Winners 2023

Best in-house team: internal communications

Three UK

There may be ten colleagues in the communications team at mobile network provider Three, but they place a great importance in working as one.
Their common goal from an internal comms perspective is to ensure that more than 4,800 colleagues across two sites and 297 stores are kept informed, inspired and involved in all that the business does.

In normal times this is a difficult task, but when Three UK is in the midst of merging with rival network Vodafone UK, it has become a lot more complicated.

Three’s team has a clear hierarchy: there is a director, heads of internal communications, external communications and CSR and five specialists who work across all three disciplines, supported by a coordinator.

Despite this structure, the team does not operate a top down approach. Each specialist is given an area of responsibility and ownership of specific projects. This allows the team to spread throughout the business and be seen as subject matter experts, trusted to engage with colleagues on everything from network updates to people policies.

The specialists also move around the business, working on different initiatives. Not only is this good for resilience, but it also ensures each specialist has a good knowledge of each area. Such broad experience comes in particularly handy when there is a major project.

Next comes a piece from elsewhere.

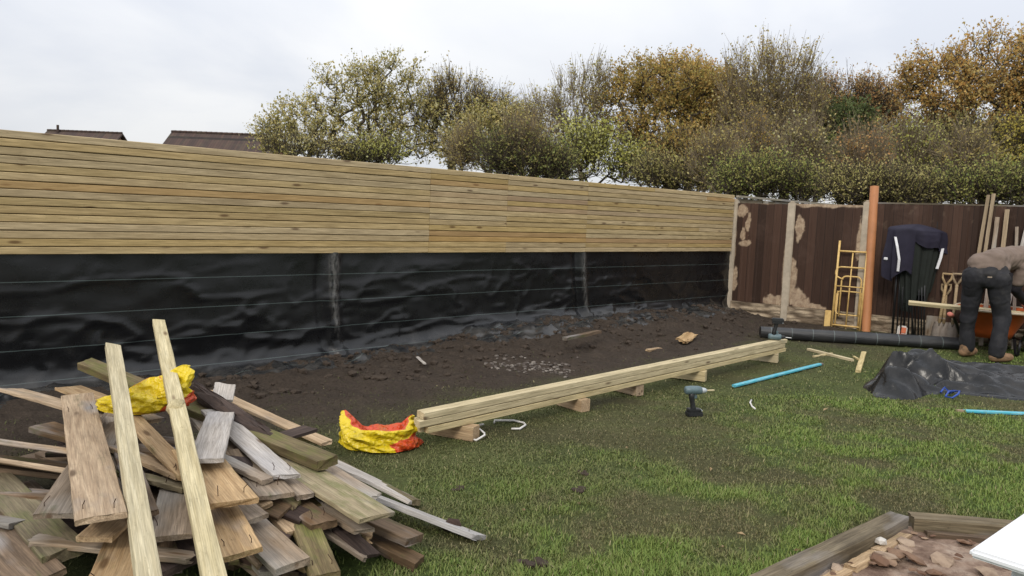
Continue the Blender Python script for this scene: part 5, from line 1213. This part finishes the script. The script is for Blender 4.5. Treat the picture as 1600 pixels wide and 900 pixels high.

While one team member might have ultimate responsibility to deliver, the whole team can collaborate, drawing on their various knowledge and experience, to shape the ultimate outcome.

These strengths came to the fore when the team communicated the merger announcement in June 2023. Director Juliet Callaghan together with the heads of internal and external comms and two specialists worked to ensure that Three’s people heard the news first, and understood what it meant for them and the business. As the deal was being signed in Hong Kong, there was a strong possibility that the announcement would take place at 5am local time. With Hong Kong nine hours ahead of London, that would be 9pm (the day before).

Everybody took a different area of responsibility, such as working with Three’s customer department to text employees should the announcement break in Hong Kong; liaising with the retail team to ensure briefing packs were ready; working with senior leaders to ensure they were fully briefed and could answer questions; and organising a company-wide broadcast with chief executive Robert Finnegan.

During the announcement week, all team members worked from the same room. The interchangeable nature of their working routine allowed another person to pick up the slack if a colleague was overloaded.

It is not unusual following a merger announcement to see engagement levels drop as people worry about what the future might hold. But at Three, overall engagement levels have risen from 68 per cent to 77 per cent between July 2022 and July 2023, while 75 per cent of colleagues (up 14 percentage points) now claim they have a good understanding of where the business is headed.

A similar amount (76 per cent) believe the company’s priorities are clear (up a whopping 17 percentage points from 59 per cent) while 79 per cent are proud to working at Three, up from 66 per cent.

These numbers provide clear evidence that, despite a period of uncertainty, the team has been able to provide clarity to its colleagues. The judges described them as ‘fantastic results at a very demanding and potentially destabilising time for the company,’ adding: ‘The warmth of this team shines through.’